El Informe[1] que venimos comentando en estos escritos define la Criminalización de la política como: “Intervención de un grupo al margen de la ley, que mediante el uso de la coerción armada busca distorsionar los resultados de las elecciones públicas en benficio propio, con el fin de adquirir poder político para influir en el desempeño de las instituciones legales, de manera que garantice la impunidad de sus crimenes.” (p.258).
En la década pasada la opinión pública conoció en toda su funesta extensión y profundidad la realidad de la ‘parapolítica’. Sendas investigaciones y publicaciones, ya no sólo de la prensa, vienen documentando los alcances de esa realidad. Y no es del caso elaborar más sobre ello. El Informe reconoce, también, que existe documentación para 1997 en que la guerrilla empleara acciones similares en el Bajo Cauca.
La pregunta obvia es ¿por qué no ha existido igual acción del Estado para revelar la ‘farcpolítica’ que ha estado presente desde hace varias décadas?
Y claro, con ello se abre un abanico de preguntas que bien vale la pena considerar para comprender con mayor lucidez el contexto de las negociaciones que vienen en camino este mes. Y no sólo el contexto, sino lo que se halla en juego.
De los acontecimientos recientes como la captura de uno de los capos más buscados de los últimos tiempos y la revelación de sus negocios con los grupos armados ilegales, incluyendo las FARC, se presenta un panorama muy complejo para las negociaciones de paz. La economía del narcotráfico no suele erradicarse en mesas de negociación, así se rebajen penas a quienes delaten sus redes.
No se trata de negociar entre grupos ideológicamente empecinados. En verdad, ni el gobierno o representantes del Estado, ni los grupos ilegales armados (guerrilla, narcotráfico, etc.) tienen ideologías visibles o coherentes. Los primeros, claro que representan la ‘institucionalidad’ y, nadie pondría en duda, que procuran defender esa ‘institucionalidad’ o al menos su interpretación de ella. Los segundos, no aceptan esa ‘institucionalidad’, luchan por transformarla, cuando no destruirla, y para ello no sólo combaten sus fuerzas armadas, sino ingenian toda suerte de estrategias cuyo mejor nombre es el de una acción ‘paraestatal’ o ‘paraEstado’. Con otras palabras, acciones que buscan sustituir al Estado allí donde tiene poca presencia o donde no es posible sobornar a sus representantes.

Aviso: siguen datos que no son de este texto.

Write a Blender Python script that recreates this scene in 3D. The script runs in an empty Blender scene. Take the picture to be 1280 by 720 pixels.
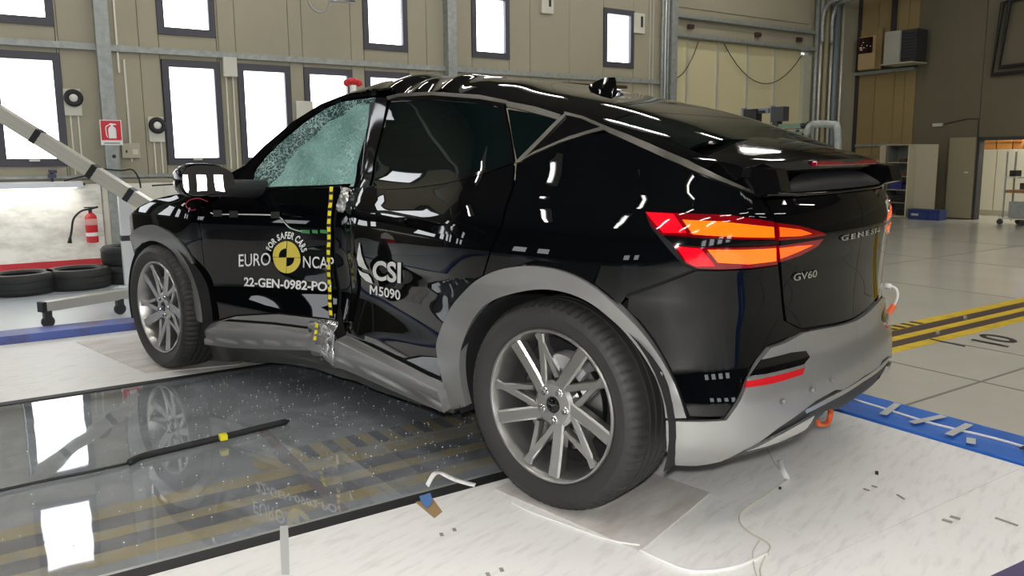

Si esta apreciación es adecuada, entonces es poco probable que sean las ideas del Estado, el sentido de lo público, el tipo de orden social, lo que surjan en las negociaciones –claro que bueno sería que así fuera y que, además, visiones de la sociedad, de lo político, de lo económico fuera lo que se acordara-. Se tratará de una negociación de índole principalmente económica, de participación política y de eximir culpas y penas.
En las recomendaciones de los teóricos y prácticos de la negociación, entre las partes en conflicto son indispensables: la confianza mutua, la comunicación transparente, la comunidad de intereses , y el que las partes cedan en proporcional medida. La real posibilidad que se den estos requisitos sólo lo conocen bien los más de diez millones de campesinos, finqueros, habitantes y empresarios del campo quienes han sufrido las acciones de las partes en conflicto durante más de medio siglo.
Pero como suele suceder en estos casos son las élites urbanas (que incluyen a los voceros de los grupos alzados en armas) quienes decidirán la suerte de aquella población rural y de paso, del país en general.
Tener en cuenta la opinión de dicha población evitaría que la noción de la criminalización de la política, expuesta arriba, se amplíe para incluir coerción de la opinión pública y si bien, ahora no por las armas, si por medio del mercado de los medios de comunicación tan propensos a ello y en particular en el Estado.
[1] “Colombia rural: razones para la esperanza.” Informe Nacional de Desarrollo Humano 2011. Bogotá: PNUD.